Problem to work on:
Only the pictures are omitted; repeat all other data exactly.
begin
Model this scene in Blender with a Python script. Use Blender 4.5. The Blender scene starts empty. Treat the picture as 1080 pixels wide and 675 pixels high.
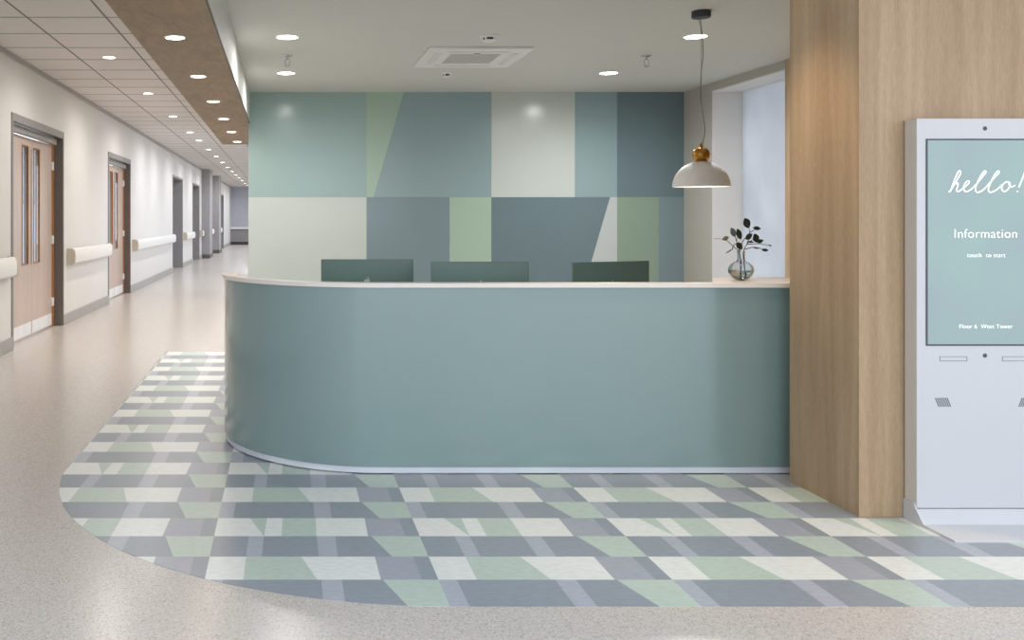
import bpy, bmesh, math, random
from mathutils import Vector, Matrix
random.seed(7)
PI = math.pi
scene = bpy.context.scene
COL = scene.collection
EYE, F, VX, VY = 1.3, 930.0, 299.0, 231.0

def P(px, py, Y):
    """photo pixel at depth Y -> (X, Z)"""
    return ((px - VX) / F * Y, EYE + (VY - py) / F * Y)

# ---------------------------------------------------------------- materials
def lin(c):
    r = []
    for v in c:
        v = v / 255.0
        r.append(v / 12.92 if v <= 0.04045 else ((v + 0.055) / 1.055) ** 2.4)
    return (r[0], r[1], r[2], 1.0)

def base_mat(name):
    m = bpy.data.materials.new(name); m.use_nodes = True
    nt = m.node_tree
    return m, nt, nt.nodes['Principled BSDF']

def sock(b, n, v):
    if n in b.inputs: b.inputs[n].default_value = v

def mat(name, c, rough=0.5, metal=0.0, spec=0.5, vary=0.04, scale=6.0, coat=0.0, bump=0.0, stretch=(1, 1, 1), detail=4.0):
    """plain surface with slight procedural mottling"""
    m, nt, b = base_mat(name)
    tc = nt.nodes.new('ShaderNodeTexCoord'); mp = nt.nodes.new('ShaderNodeMapping')
    mp.inputs['Scale'].default_value = stretch
    nz = nt.nodes.new('ShaderNodeTexNoise'); nz.inputs['Scale'].default_value = scale; nz.inputs['Detail'].default_value = detail
    rp = nt.nodes.new('ShaderNodeValToRGB')
    l = lin(c)
    rp.color_ramp.elements[0].position = 0.3; rp.color_ramp.elements[1].position = 0.7
    rp.color_ramp.elements[0].color = tuple(x * (1 - vary) for x in l[:3]) + (1,)
    rp.color_ramp.elements[1].color = tuple(min(1, x * (1 + vary)) for x in l[:3]) + (1,)
    L = nt.links.new
    L(tc.outputs['Object'], mp.inputs['Vector']); L(mp.outputs['Vector'], nz.inputs['Vector'])
    L(nz.outputs['Fac'], rp.inputs['Fac']); L(rp.outputs['Color'], b.inputs['Base Color'])
    sock(b, 'Roughness', rough); sock(b, 'Metallic', metal); sock(b, 'Specular IOR Level', spec)
    if coat: sock(b, 'Coat Weight', coat); sock(b, 'Coat Roughness', 0.08)
    if bump:
        bp = nt.nodes.new('ShaderNodeBump'); bp.inputs['Strength'].default_value = bump; bp.inputs['Distance'].default_value = 0.004
        L(nz.outputs['Fac'], bp.inputs['Height']); L(bp.outputs['Normal'], b.inputs['Normal'])
    return m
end
Reply:
Model this scene in Blender with a Python script. Use Blender 4.5. The Blender scene starts empty. Treat the picture as 1080 pixels wide and 675 pixels high.
import bpy, bmesh, math, random
from mathutils import Vector, Matrix
random.seed(7)
PI = math.pi
scene = bpy.context.scene
COL = scene.collection
EYE, F, VX, VY = 1.3, 930.0, 299.0, 231.0

def P(px, py, Y):
    """photo pixel at depth Y -> (X, Z)"""
    return ((px - VX) / F * Y, EYE + (VY - py) / F * Y)

# ---------------------------------------------------------------- materials
def lin(c):
    r = []
    for v in c:
        v = v / 255.0
        r.append(v / 12.92 if v <= 0.04045 else ((v + 0.055) / 1.055) ** 2.4)
    return (r[0], r[1], r[2], 1.0)

def base_mat(name):
    m = bpy.data.materials.new(name); m.use_nodes = True
    nt = m.node_tree
    return m, nt, nt.nodes['Principled BSDF']

def sock(b, n, v):
    if n in b.inputs: b.inputs[n].default_value = v

def mat(name, c, rough=0.5, metal=0.0, spec=0.5, vary=0.04, scale=6.0, coat=0.0, bump=0.0, stretch=(1, 1, 1), detail=4.0):
    """plain surface with slight procedural mottling"""
    m, nt, b = base_mat(name)
    tc = nt.nodes.new('ShaderNodeTexCoord'); mp = nt.nodes.new('ShaderNodeMapping')
    mp.inputs['Scale'].default_value = stretch
    nz = nt.nodes.new('ShaderNodeTexNoise'); nz.inputs['Scale'].default_value = scale; nz.inputs['Detail'].default_value = detail
    rp = nt.nodes.new('ShaderNodeValToRGB')
    l = lin(c)
    rp.color_ramp.elements[0].position = 0.3; rp.color_ramp.elements[1].position = 0.7
    rp.color_ramp.elements[0].color = tuple(x * (1 - vary) for x in l[:3]) + (1,)
    rp.color_ramp.elements[1].color = tuple(min(1, x * (1 + vary)) for x in l[:3]) + (1,)
    L = nt.links.new
    L(tc.outputs['Object'], mp.inputs['Vector']); L(mp.outputs['Vector'], nz.inputs['Vector'])
    L(nz.outputs['Fac'], rp.inputs['Fac']); L(rp.outputs['Color'], b.inputs['Base Color'])
    sock(b, 'Roughness', rough); sock(b, 'Metallic', metal); sock(b, 'Specular IOR Level', spec)
    if coat: sock(b, 'Coat Weight', coat); sock(b, 'Coat Roughness', 0.08)
    if bump:
        bp = nt.nodes.new('ShaderNodeBump'); bp.inputs['Strength'].default_value = bump; bp.inputs['Distance'].default_value = 0.004
        L(nz.outputs['Fac'], bp.inputs['Height']); L(bp.outputs['Normal'], b.inputs['Normal'])
    return m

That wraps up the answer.